A perennial problem in writing about Plato is that few if any of the issues with which he is concerned are treated in only one dialogue. Therefore, if one wants to write about Plato’s view of, for example, love or knowledge or the soul, one must consider evidence from several dialogues. In some cases many years probably separated the writing of these dialogues. In addition, the very fact that whatever Plato has to say is said in a dialogue, not in a treatise means that it is not always clear, much less certain what view Plato is advocating, if any.

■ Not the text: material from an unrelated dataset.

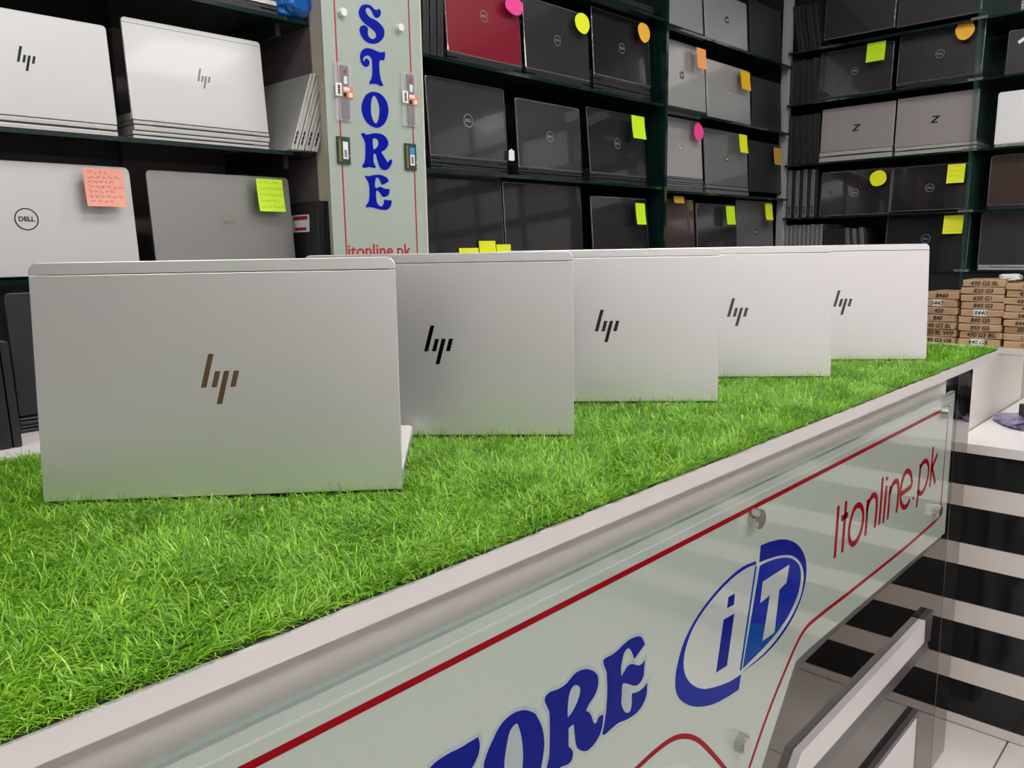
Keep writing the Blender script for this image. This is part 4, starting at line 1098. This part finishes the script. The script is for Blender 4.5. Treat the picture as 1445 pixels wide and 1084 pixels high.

Even though a substantial number of the articles in these volumes concentrate on one or two passages in one dialogue, virtually none of them supposes that evidence from other dialogues need not be brought forth to support one interpretation or another. All of this is standard operating procedure at least in the milieu in which most of the readers of these volumes will have been trained. Nevertheless, the procedure is laden with assumptions that at least before 1970 were more or less unchallenged. It should, I believe, be the editor’s task to make these assumptions explicit.

An equally serious omission is of articles or mention by Fine of works that challenge the analytic approach to Plato. Not surprisingly, most though by no means all of these are European. I am myself sympathetic to Fine’s view that Plato is above all else a philosopher, with arguments that can be most profitably approached with the tools of philosophical analysis. Nevertheless, I would not want to give my pupils the impression that there are not challenges to this view that deserve to be seriously addressed. Perhaps in volumes that belong to the series Oxford Readings in Philosophy the most reasonable thing would have been to include in the introduction at least a cursory treatment of the range of alternatives to the analytic view and some rationale for rejecting these.